→ **DATA TO PROCESS**:
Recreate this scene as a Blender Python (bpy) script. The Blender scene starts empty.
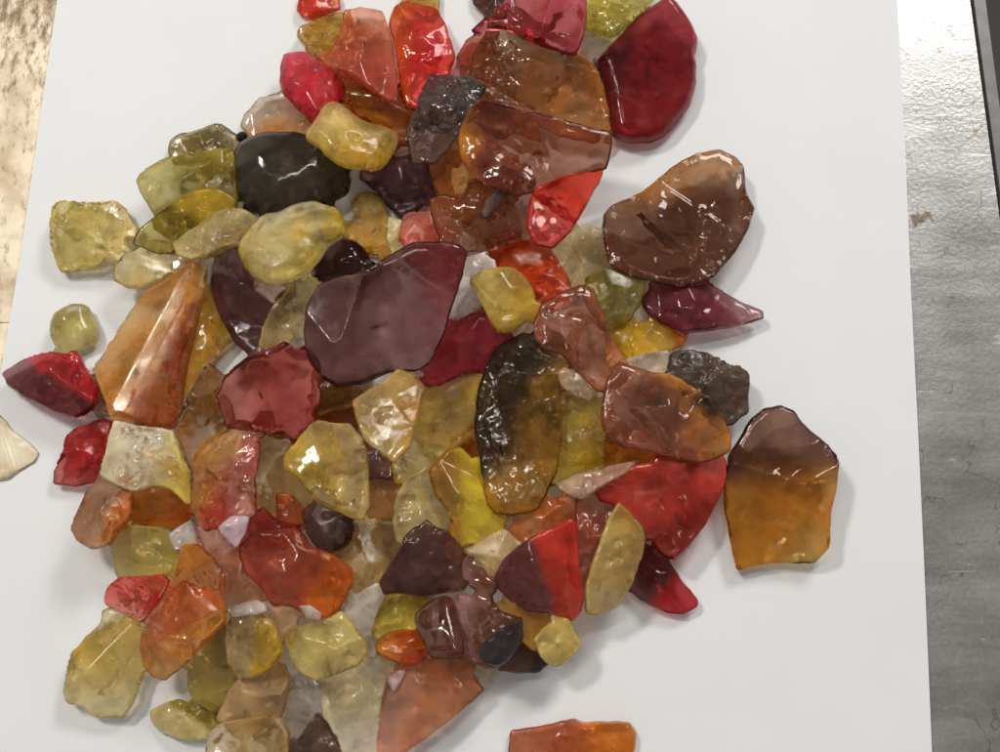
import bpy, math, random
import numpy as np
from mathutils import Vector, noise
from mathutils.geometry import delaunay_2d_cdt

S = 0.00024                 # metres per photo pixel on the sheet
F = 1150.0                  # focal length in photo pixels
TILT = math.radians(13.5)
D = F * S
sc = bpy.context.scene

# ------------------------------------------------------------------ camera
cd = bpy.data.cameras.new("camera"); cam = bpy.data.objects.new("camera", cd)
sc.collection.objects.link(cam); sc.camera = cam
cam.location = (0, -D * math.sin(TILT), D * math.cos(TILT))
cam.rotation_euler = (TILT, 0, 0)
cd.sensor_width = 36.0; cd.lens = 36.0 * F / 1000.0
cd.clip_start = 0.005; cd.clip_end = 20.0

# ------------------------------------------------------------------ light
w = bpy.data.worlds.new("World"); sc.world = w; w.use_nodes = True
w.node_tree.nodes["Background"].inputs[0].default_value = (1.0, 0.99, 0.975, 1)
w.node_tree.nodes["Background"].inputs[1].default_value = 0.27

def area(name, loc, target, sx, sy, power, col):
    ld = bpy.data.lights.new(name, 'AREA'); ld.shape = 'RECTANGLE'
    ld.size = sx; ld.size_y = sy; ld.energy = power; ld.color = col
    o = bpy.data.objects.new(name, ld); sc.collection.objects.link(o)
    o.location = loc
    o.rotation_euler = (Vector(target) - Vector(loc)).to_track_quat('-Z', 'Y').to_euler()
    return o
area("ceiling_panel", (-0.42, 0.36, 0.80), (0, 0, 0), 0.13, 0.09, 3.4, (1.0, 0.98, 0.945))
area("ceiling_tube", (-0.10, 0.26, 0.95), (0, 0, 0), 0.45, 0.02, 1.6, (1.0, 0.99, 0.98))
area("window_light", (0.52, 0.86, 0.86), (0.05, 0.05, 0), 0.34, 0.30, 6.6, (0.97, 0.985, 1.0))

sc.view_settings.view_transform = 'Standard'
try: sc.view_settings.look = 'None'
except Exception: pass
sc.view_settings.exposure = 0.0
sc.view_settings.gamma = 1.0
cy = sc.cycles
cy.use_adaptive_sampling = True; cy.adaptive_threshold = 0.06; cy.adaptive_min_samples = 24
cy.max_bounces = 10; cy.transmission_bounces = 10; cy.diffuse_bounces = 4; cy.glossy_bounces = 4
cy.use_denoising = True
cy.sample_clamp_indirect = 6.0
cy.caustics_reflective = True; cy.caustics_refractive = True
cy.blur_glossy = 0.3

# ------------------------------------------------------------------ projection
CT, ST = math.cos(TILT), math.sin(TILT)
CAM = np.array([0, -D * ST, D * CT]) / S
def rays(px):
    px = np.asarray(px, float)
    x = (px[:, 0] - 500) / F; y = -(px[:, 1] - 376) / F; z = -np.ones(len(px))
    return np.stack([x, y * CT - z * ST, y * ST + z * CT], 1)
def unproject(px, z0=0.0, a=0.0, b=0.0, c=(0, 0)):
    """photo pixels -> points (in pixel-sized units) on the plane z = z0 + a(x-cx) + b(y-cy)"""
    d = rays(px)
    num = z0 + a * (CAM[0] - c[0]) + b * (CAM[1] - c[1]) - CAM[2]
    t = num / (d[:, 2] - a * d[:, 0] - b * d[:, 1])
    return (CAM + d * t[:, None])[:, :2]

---

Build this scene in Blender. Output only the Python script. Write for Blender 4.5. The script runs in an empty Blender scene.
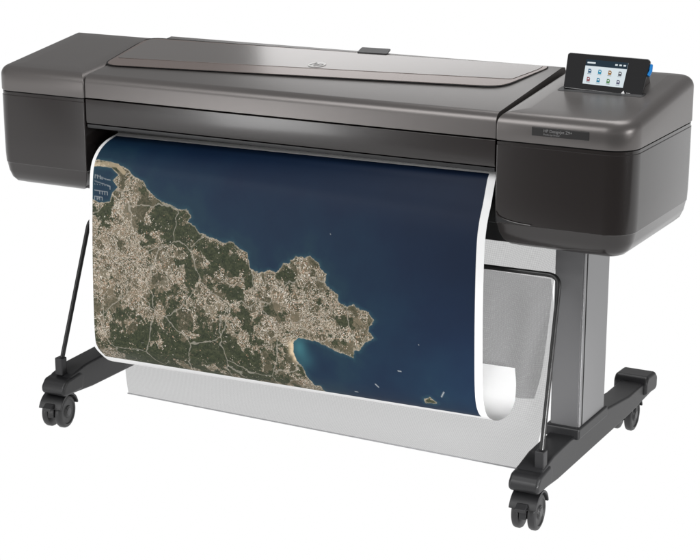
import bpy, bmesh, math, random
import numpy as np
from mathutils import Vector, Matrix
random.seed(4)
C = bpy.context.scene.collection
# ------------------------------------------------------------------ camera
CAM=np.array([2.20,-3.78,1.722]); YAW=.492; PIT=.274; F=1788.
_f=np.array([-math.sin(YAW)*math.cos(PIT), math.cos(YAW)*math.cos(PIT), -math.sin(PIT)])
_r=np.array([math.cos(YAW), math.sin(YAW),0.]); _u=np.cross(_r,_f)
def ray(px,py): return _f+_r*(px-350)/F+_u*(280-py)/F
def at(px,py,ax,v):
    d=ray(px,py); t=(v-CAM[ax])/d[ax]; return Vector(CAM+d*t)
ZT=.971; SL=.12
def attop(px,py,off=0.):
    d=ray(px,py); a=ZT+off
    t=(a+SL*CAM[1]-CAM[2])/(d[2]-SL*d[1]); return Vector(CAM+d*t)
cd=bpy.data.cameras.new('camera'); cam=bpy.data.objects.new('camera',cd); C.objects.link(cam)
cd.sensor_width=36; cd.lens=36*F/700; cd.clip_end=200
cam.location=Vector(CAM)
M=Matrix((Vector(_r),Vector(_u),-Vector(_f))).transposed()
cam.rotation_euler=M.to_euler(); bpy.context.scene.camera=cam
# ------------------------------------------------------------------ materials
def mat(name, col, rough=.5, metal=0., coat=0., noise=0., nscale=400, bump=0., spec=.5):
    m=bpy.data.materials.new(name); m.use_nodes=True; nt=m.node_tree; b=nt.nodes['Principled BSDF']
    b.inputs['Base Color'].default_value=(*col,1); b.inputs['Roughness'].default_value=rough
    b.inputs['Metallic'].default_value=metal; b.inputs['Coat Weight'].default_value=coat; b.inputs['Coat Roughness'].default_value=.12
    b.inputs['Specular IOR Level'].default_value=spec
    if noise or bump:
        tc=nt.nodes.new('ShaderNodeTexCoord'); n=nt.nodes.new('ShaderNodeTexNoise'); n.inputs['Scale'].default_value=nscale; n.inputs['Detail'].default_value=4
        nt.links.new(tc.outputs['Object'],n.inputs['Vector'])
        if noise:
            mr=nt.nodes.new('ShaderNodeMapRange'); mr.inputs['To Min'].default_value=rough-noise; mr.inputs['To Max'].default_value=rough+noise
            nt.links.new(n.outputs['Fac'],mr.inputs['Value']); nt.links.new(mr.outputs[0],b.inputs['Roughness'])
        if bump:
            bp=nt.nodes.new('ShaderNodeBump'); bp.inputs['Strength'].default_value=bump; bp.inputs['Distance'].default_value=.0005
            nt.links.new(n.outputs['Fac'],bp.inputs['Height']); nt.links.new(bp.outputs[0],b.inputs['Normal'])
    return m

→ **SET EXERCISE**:
Look above for the line containing "Recreate this scene", then write out every line from there down to the line containing "(0.97, 0.985, 1.0))", that line included, with no pictures.

→ **ANSWER TO THE TASK**:
Recreate this scene as a Blender Python (bpy) script. The Blender scene starts empty.
import bpy, math, random
import numpy as np
from mathutils import Vector, noise
from mathutils.geometry import delaunay_2d_cdt

S = 0.00024                 # metres per photo pixel on the sheet
F = 1150.0                  # focal length in photo pixels
TILT = math.radians(13.5)
D = F * S
sc = bpy.context.scene

# ------------------------------------------------------------------ camera
cd = bpy.data.cameras.new("camera"); cam = bpy.data.objects.new("camera", cd)
sc.collection.objects.link(cam); sc.camera = cam
cam.location = (0, -D * math.sin(TILT), D * math.cos(TILT))
cam.rotation_euler = (TILT, 0, 0)
cd.sensor_width = 36.0; cd.lens = 36.0 * F / 1000.0
cd.clip_start = 0.005; cd.clip_end = 20.0

# ------------------------------------------------------------------ light
w = bpy.data.worlds.new("World"); sc.world = w; w.use_nodes = True
w.node_tree.nodes["Background"].inputs[0].default_value = (1.0, 0.99, 0.975, 1)
w.node_tree.nodes["Background"].inputs[1].default_value = 0.27

def area(name, loc, target, sx, sy, power, col):
    ld = bpy.data.lights.new(name, 'AREA'); ld.shape = 'RECTANGLE'
    ld.size = sx; ld.size_y = sy; ld.energy = power; ld.color = col
    o = bpy.data.objects.new(name, ld); sc.collection.objects.link(o)
    o.location = loc
    o.rotation_euler = (Vector(target) - Vector(loc)).to_track_quat('-Z', 'Y').to_euler()
    return o
area("ceiling_panel", (-0.42, 0.36, 0.80), (0, 0, 0), 0.13, 0.09, 3.4, (1.0, 0.98, 0.945))
area("ceiling_tube", (-0.10, 0.26, 0.95), (0, 0, 0), 0.45, 0.02, 1.6, (1.0, 0.99, 0.98))
area("window_light", (0.52, 0.86, 0.86), (0.05, 0.05, 0), 0.34, 0.30, 6.6, (0.97, 0.985, 1.0))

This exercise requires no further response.